When Duty Calls, Polokwane Now Answers With Horsepower and Hoses
- Mpho Dube
- 2 hours ago
- 2 min read
Service delivery is not a promise. It is metal in motion. A city that waits at traffic lights while people burn is a city without steel.

By Mpho Dube, Editor-in-Chief
The Azanian | Truth. Fearless. Unfiltered.
AZANIAFROCOMEDIA – The Catalyst of Impact
POLOKWANE— Executive Mayor of the City of Polokwane, Cllr Makoro John Mpe, proved Polokwane refuses to idle.
Recently, he officially handed over 14 traffic sedan vehicles and two firefighting vehicles to the Traffic and Licensing and Fire and Rescue Units.
This is a serious milestone. A rewriting of how this city responds when duty calls.

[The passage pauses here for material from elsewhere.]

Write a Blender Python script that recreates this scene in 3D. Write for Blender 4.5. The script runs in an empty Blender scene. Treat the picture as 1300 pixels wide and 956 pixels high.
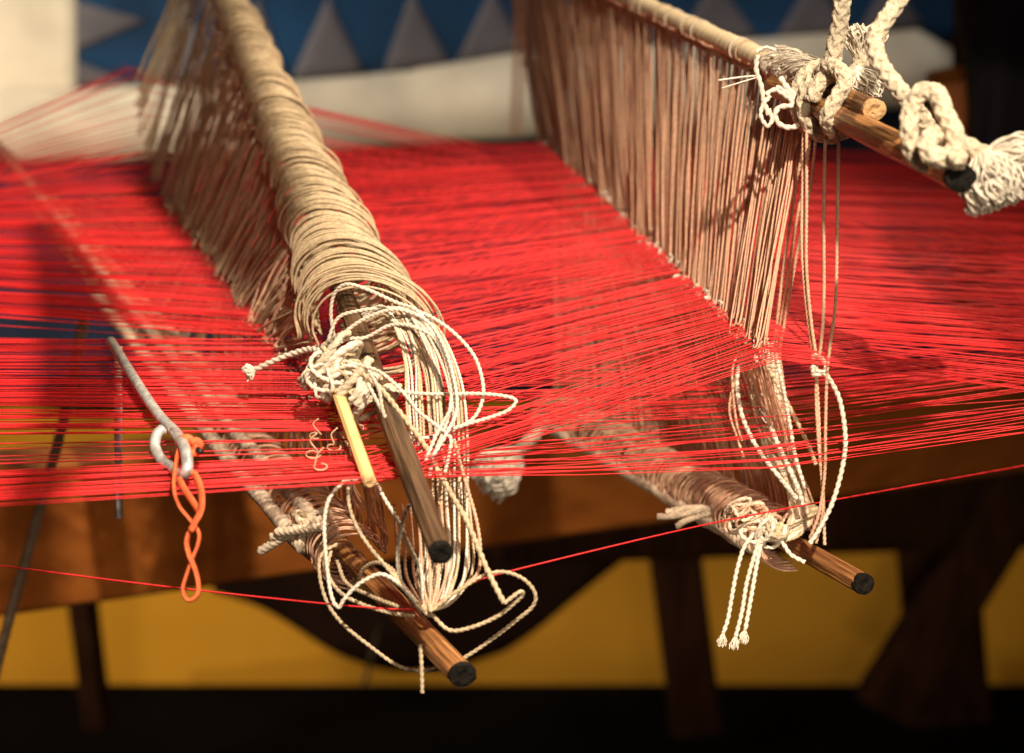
import bpy, math, random
import numpy as np
from mathutils import Vector, Matrix

random.seed(7)
RNG = np.random.default_rng(7)
S = bpy.context.scene
COL = S.collection
R_ = math.radians

# ------------------------------------------------------------------ camera
CAM_H, TILT, LENS = 0.30, R_(17.3), 70.0
FPX = 1300 * LENS / 36.0
cam_d = bpy.data.cameras.new('camera')
cam = bpy.data.objects.new('camera', cam_d)
COL.objects.link(cam)
cam.location = (0, 0, CAM_H)
cam.rotation_euler = (math.pi / 2 - TILT, 0, 0)
cam_d.lens, cam_d.sensor_width = LENS, 36.0
cam_d.clip_start, cam_d.clip_end = 0.05, 50
cam_d.dof.use_dof = True
cam_d.dof.focus_distance = 0.94
cam_d.dof.aperture_fstop = 7.6
S.camera = cam

# ------------------------------------------------------------------ world, lamps, exposure
W = bpy.data.worlds.new('World')
S.world = W
W.use_nodes = True
W.node_tree.nodes['Background'].inputs[0].default_value = (1.0, 0.78, 0.55, 1)
W.node_tree.nodes['Background'].inputs[1].default_value = 0.04


def spot(name, loc, target, watts, size, cone, colour, blend=0.35):
    l = bpy.data.lights.new(name, 'SPOT')
    l.energy, l.shadow_soft_size, l.color = watts, size, colour
    l.spot_size, l.spot_blend = R_(cone), blend
    o = bpy.data.objects.new(name, l)
    COL.objects.link(o)
    o.location = loc
    o.rotation_euler = (Vector(target) - Vector(loc)).to_track_quat('-Z', 'Y').to_euler()
    return o


KEY = (0.27, -0.24, 1.32)
spot('key_lamp', KEY, (-0.13, 0.88, 0.0), 258, 0.020, 36, (1.0, 0.85, 0.67), 0.9)
spot('back_lamp', (0.78, 1.55, 1.95), (-0.20, 0.96, 0.0), 170, 0.035, 36, (1.0, 0.80, 0.57), 0.7)
spot('quilt_fill', (-0.7, 1.2, 1.5), (-0.16, 2.85, 0.1), 84, 0.1, 56, (1.0, 0.92, 0.82), 0.8)  # added to brighten the quilt, no fixture there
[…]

As the old saying goes, you cannot send a shepherd to chase wolves on foot. Our traffic officers can now trade worn-out excuses for ignition keys. Our firefighters will arrive not fashionably late, but right on the heels of danger itself.
The message to those tempted to treat our roads like personal racetracks is simple: the cavalry has received new steeds. Blue lights are not decoration. They are deadlines.

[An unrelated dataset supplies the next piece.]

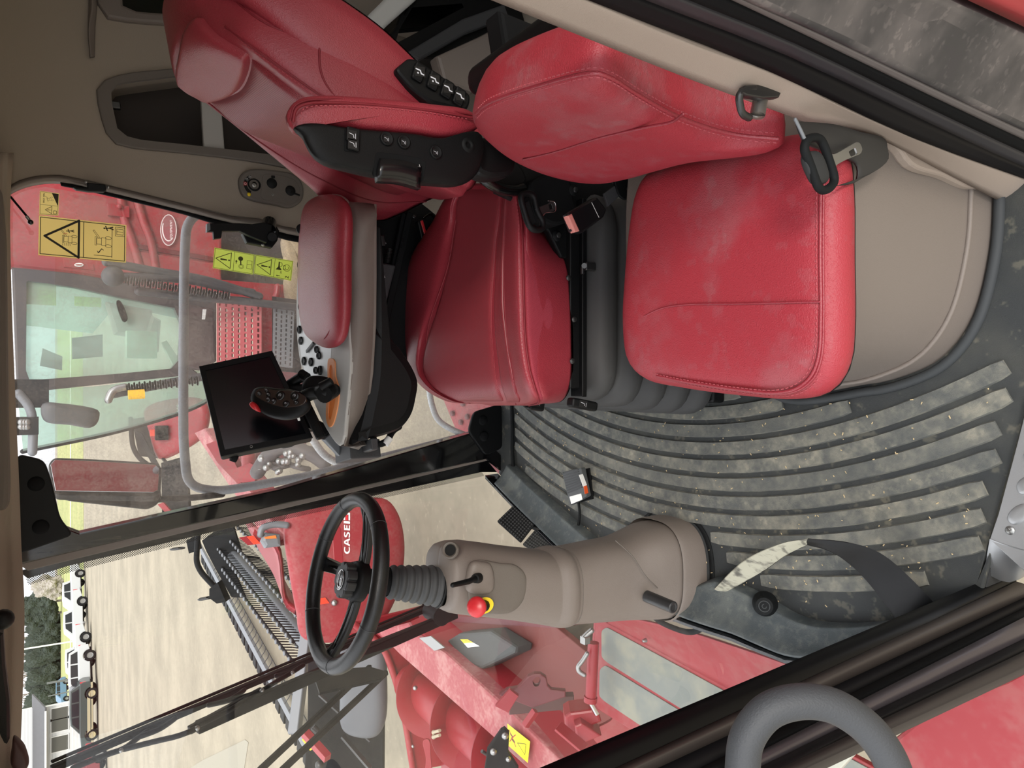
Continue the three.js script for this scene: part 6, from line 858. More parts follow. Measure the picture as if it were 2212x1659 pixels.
// ---------------------------------------------------------------- neighbouring combine's header: shield, reel, cutter bar
const HD = V(0.155, 0, -1).normalize(), along = (p, d) => p.clone().addScaledVector(HD, d);
{
  const t = T('far_header', 'large red draper header of the neighbouring combine with tined reel and lettered end shield', 'header', PY(760, 1200, -1.6).toArray());
  const ZS = -6.5, N = V(0.2, 0.1, 1).normalize(), O = PZ(740, 1230, ZS), on = (l, k = 0) => l.map(([x, y]) => PN(x, y, O.clone().addScaledVector(N, k), N));
  const sh = P(t, 'end_shield', pillow(on([[613, 1150], [618, 1116], [640, 1098], [700, 1083], [780, 1075], [835, 1079], [860, 1110], [873, 1165], [869, 1240], [852, 1300], [822, 1350], [790, 1376], [655, 1379], [640, 1320], [622, 1220]]), N, 0.08, 0.25, { n: 80, e: 8 }), M.paintDusty);
  P(sh, 'groove', slab(spline(on([[718, 1150], [722, 1140], [735, 1138], [738, 1160], [742, 1240], [736, 1254], [724, 1246], [720, 1200]], 0.082), 40), 0.02, N, { bevel: 0.008 }), M.paint);
  { const [a, b, c, d] = on([[741, 1199], [741, 1104], [757.5, 1106], [757, 1199]], 0.084), [g, tx] = print(a, b, c, d, 512, 96, (x, w, h) => { x.fillStyle = '#ece8e6'; x.font = 'bold 104px sans-serif'; x.textBaseline = 'middle'; const m = x.measureText('CASE').width; x.save(); x.scale(w * 0.69 / m, 1); x.fillText('CASE', 4, h * 0.54); x.restore(); x.fillRect(w * 0.72, 8, w * 0.055, h - 16); x.fillRect(w * 0.8, 8, w * 0.16, h * 0.2); x.fillRect(w * 0.8, h * 0.72, w * 0.16, h * 0.2); x.fillRect(w * 0.93, 8, w * 0.05, h - 16); x.fillStyle = '#d02430'; x.fillRect(w * 0.8, h * 0.34, w * 0.12, h * 0.3); }); P(sh, 'lettering', g, printMat(tx, { transparent: true })); }
  P(t, 'lower_panel', slab(on([[655, 1312], [760, 1300], [800, 1330], [792, 1374], [660, 1378]], 0.06), 0.1, N, { bevel: 0.02 }), M.paint);
  P(t, 'reflector', slab(on([[690, 1293], [703, 1291], [712, 1303], [692, 1306]], 0.11), 0.01, N), std(0xe8452c, { roughness: 0.3 }));
  P(t, 'bolt', [ball(on([[620, 1135]], 0.08)[0], 0.03), ball(on([[722, 1302]], 0.1)[0], 0.03)], M.steel);
  // lamp bracket
  P(t, 'lamp', slab(on([[566, 1156], [575, 1150], [606, 1154], [608, 1180], [574, 1184], [566, 1170]], 0.1), 0.14, N, { bevel: 0.03 }), M.greySteel);
  P(t, 'lamp_lens', slab(on([[570, 1160], [596, 1156], [598, 1163], [574, 1164]], 0.11), 0.02, N), std(0xd8762a)); P(t, 'lamp_guard', pipe(on([[562, 1155], [566, 1140], [590, 1132], [618, 1134]], 0.1), 0.03, 0.1), M.greySteel);
  P(t, 'reflective_plate', slab(on([[533, 1159], [548, 1157], [563, 1174], [548, 1176]], 0.12), 0.01, N), std(0xe8452c, { roughness: 0.3 })); P(t, 'plate', [slab(on([[516, 1161], [534, 1158], [552, 1176], [536, 1178]], 0.1), 0.01, N), slab(on([[546, 1154], [550, 1142], [566, 1160], [560, 1172]], 0.1), 0.01, N)], M.paint);
  // back sheets and beam
  P(t, 'top_beam', slab([[598, 1180], [620, 1160], [580, 1118], [540, 1062], [440, 925], [420, 935], [520, 1090], [560, 1150]].map(([x, y]) => PY(x, y, -0.75)), 0.35, up, { bevel: 0.03 }), M.paintDustGlare);
  P(t, 'back_sheet', gridSolid([[[640, 1330], [612, 1300], [600, 1200], [570, 1160]], [[600, 1250], [590, 1240], [575, 1190], [550, 1150]], [[560, 1190], [555, 1180], [545, 1160], [530, 1130]]].map((r, i) => r.map(([x, y], j) => PD(x, y, 7.4 + i * 1.2 + j * 0.1))), V(0.05, -0.05, -0.05), 4), M.paint);
  // reel: centre tube, bats and tines
  const r0 = PY(672, 1400, -1.3), r1 = PY(497, 1192, -1.3), rd = r1.clone().sub(r0), rl = rd.length(), ru = rd.clone().normalize();
  P(t, 'reel_tube', rod(r0, r1, 0.10, 0.10, 18), M.greySteel); P(t, 'reel_end', rod(along(r1, 0.0), along(r1, 0.06), 0.14), std(0xb09a72));
  const side = V(-ru.z, 0, ru.x), batG = [], tin = [], cams = [];
  for (const [ox, oy] of [[0.28, 0.05], [0.12, 0.22], [-0.2, 0.18], [-0.32, -0.1], [-0.1, -0.25], [0.45, -0.12]]) {
    const o = side.clone().multiplyScalar(ox).add(V(0, oy, 0)); batG.push(rod(r0.clone().add(o), r1.clone().add(o), 0.022, 0.022, 8));
    for (let i = 0; i < 46; i++) { const p = r0.clone().addScaledVector(rd, (i + 0.5) / 46).add(o); tin.push(bar(p, p.clone().add(V(-0.03, -0.14, 0)), 0.012, 0.02, ru, 0.003), bar(p.clone().add(V(-0.03, -0.14, 0)), p.clone().add(V(-0.07, -0.26, 0)), 0.01, 0.012, ru, 0.003)); if (i % 2 === 0) cams.push(ball(p.clone().add(V(0, 0.02, 0)), 0.035, [1, 0.6, 1], 8)); }
  }
  P(t, 'reel_bats', batG, M.blackSteel); const tp = P(t, 'tines', tin, M.blackSteel); tp.userData.kind = 'stuff'; P(t, 'tine_clips', cams, M.greySteel).userData.kind = 'stuff';
  // reel arm, cutter bar, guards
  P(t, 'reel_arm', bar(PD(664, 1360, 7.6), PD(636, 1586, 7.2), 0.11, 0.14, V(1, 0, 0), 0.02), M.greySteel);
  const c0 = PY(700, 1690, -1.68), c1 = PY(436, 1192, -1.68), cd = c1.clone().sub(c0), cl = cd.length(), cu = cd.clone().normalize(), cs = V(-cu.z, 0, cu.x).normalize();
  for (const [k, hgt] of [[0.0, 0], [0.1, 0.03], [0.19, 0.05]]) P(t, 'cutter_rail', bar(c0.clone().addScaledVector(cs, k).add(V(0, hgt, 0)), c1.clone().addScaledVector(cs, k).add(V(0, hgt, 0)), 0.06, 0.06, up, 0.01), M.greySteel);
  for (let i = 0; i < 30; i++) { const p = c0.clone().addScaledVector(cd, (i + 0.5) / 30).addScaledVector(cs, -0.14); P(t, 'guard', framed(new RoundedBoxGeometry(0.2, 0.05, cl / 30 * 0.72, 1, 0.015), p, cs, up, cu.clone().negate()), M.blackSteel); }
  const hooks = []; for (let i = 0; i < 34; i++) { const p = c0.clone().addScaledVector(cd, (i + 0.5) / 34 * 0.8).addScaledVector(cs, 0.28); hooks.push(tube([p.clone().add(V(0, 0.1, 0)), p.clone().addScaledVector(cs, 0.14).add(V(0, 0.02, 0)), p.clone().addScaledVector(cs, 0.3).add(V(0, 0.08, 0))], 0.008, { seg: 8, rad: 5 })); }
  P(t, 'lifter_tines', hooks, M.darkSteel).userData.kind = 'stuff';
  P(t, 'end_sheet', slab(many(PD, [[436, 1168], [460, 1150], [504, 1138], [520, 1190], [498, 1218], [512, 1250], [530, 1292], [500, 1290], [466, 1230], [446, 1192]], 12.5), 0.06, V(0.3, 0.6, 1)), M.blackSteel);
  P(t, 'divider_frame', pipe(many(PD, [[428, 1150], [424, 1214], [434, 1236], [464, 1268]], 12.8), 0.05, 0.2, 8), M.blackSteel);
  P(t, 'divider_block', [slab(many(PD, [[452, 1272], [470, 1258], [488, 1300], [468, 1304], [452, 1292]], 12.4), 0.2, V(0, 0.6, 1)), slab(many(PD, [[402, 1168], [420, 1158], [426, 1190], [408, 1196]], 12.9), 0.2, V(0, 0.6, 1))], M.blackSteel);
  const coil = (a, b) => tube(Array.from({ length: 60 }, (_, i) => PD(lerp(a[0], b[0], i / 59), lerp(a[1], b[1], i / 59), 12.5).add(V(0, 0.06 * Math.cos(i / 59 * 38), 0.06 * Math.sin(i / 59 * 38)))), 0.014, { seg: 160, rad: 5 });
  P(t, 'spring', [coil([436, 1294], [452, 1291]), coil([376, 1186], [392, 1184])], M.darkSteel);
  // near end of the header: black sheet, canvas roller, red marker
  P(t, 'near_end_sheet', slab(many(PD, [[665, 1420], [735, 1395], [800, 1400], [830, 1440], [828, 1700], [655, 1700], [664, 1560]], 7.0), 0.08, V(-0.1, 0.7, 1), { bevel: 0.01 }), M.blackSteel);
  P(t, 'divider_tank', pillow(many(PD, [[740, 1400], [790, 1385], [828, 1396], [836, 1470], [832, 1560], [815, 1588], [780, 1592], [742, 1575], [735, 1500]], 6.7), V(0, 0.7, 1), 0.12, 0.1), std(0x55585c, { roughness: 0.5 }));
  P(t, 'marker_bar', bar(PD(658, 1582, 6.7), PD(708, 1638, 6.5), 0.07, 0.07, up), M.paint); P(t, 'marker_band', slab(many(PD, [[652, 1598], [664, 1592], [682, 1614], [670, 1622]], 6.75), 0.03, V(0, 0.6, 1)), M.yellow);
  P(t, 'fittings', [ball(PD(690, 1652, 6.6), 0.04), rod(PD(676, 1570, 6.8), PD(690, 1585, 6.8), 0.03), bar(PD(690, 1500, 6.9), PD(800, 1600, 6.8), 0.03, 0.03, up), bar(PD(740, 1590, 6.8), PD(800, 1660, 6.7), 0.04, 0.04, up)], M.darkSteel);
}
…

And when flames decide to throw an uninvited party, Polokwane Fire and Rescue will RSVP with sirens blazing. No more waiting. No more “we are coming”. Arrival is now measured in minutes, not maybes.

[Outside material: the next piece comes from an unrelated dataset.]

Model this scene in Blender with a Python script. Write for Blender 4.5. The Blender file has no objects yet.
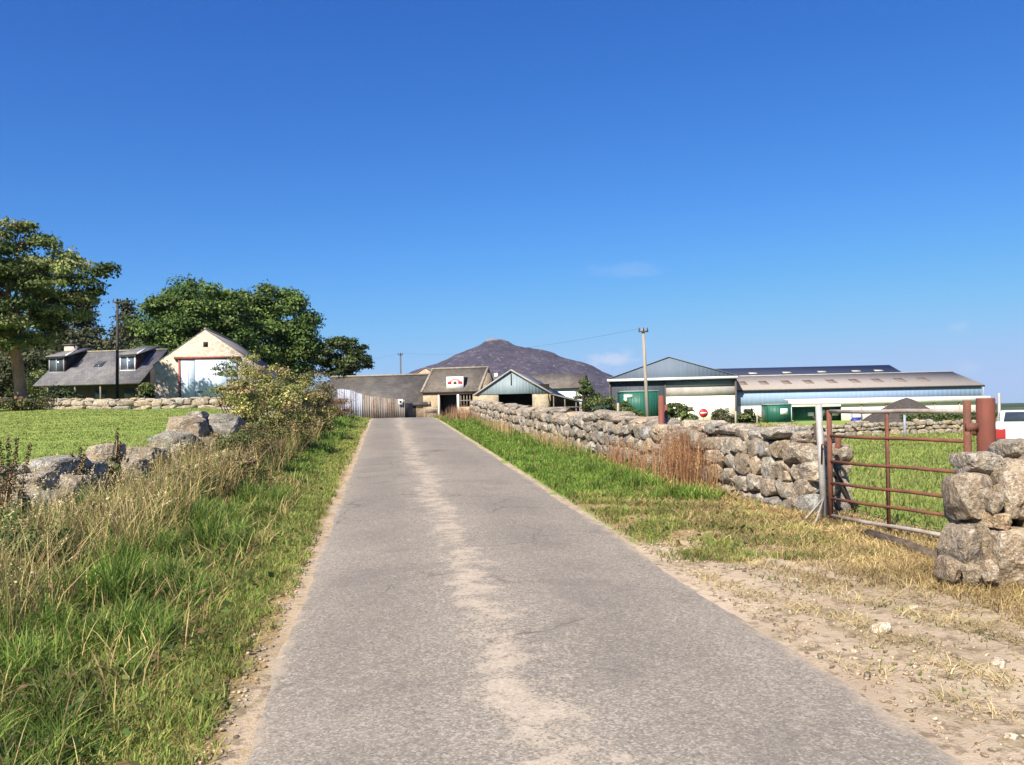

This handover is not about cars and trucks. It is an investment in safer roads, quicker emergency response, visible law enforcement, and a city that puts its foot firmly on the accelerator of public safety.
Black is not pigmentation. Black is metal attitude. And a municipality with metal attitude does not park service delivery. It drives it. Africa’s greatest revolution must be realized in pothole response times, in fire engines that start, in traffic officers who can actually pursue. Because a motherland bleeding from neglect needs more than meetings. It needs horsepower. It needs hoses. It needs ignition.Polokwane is not waiting. Polokwane is responding.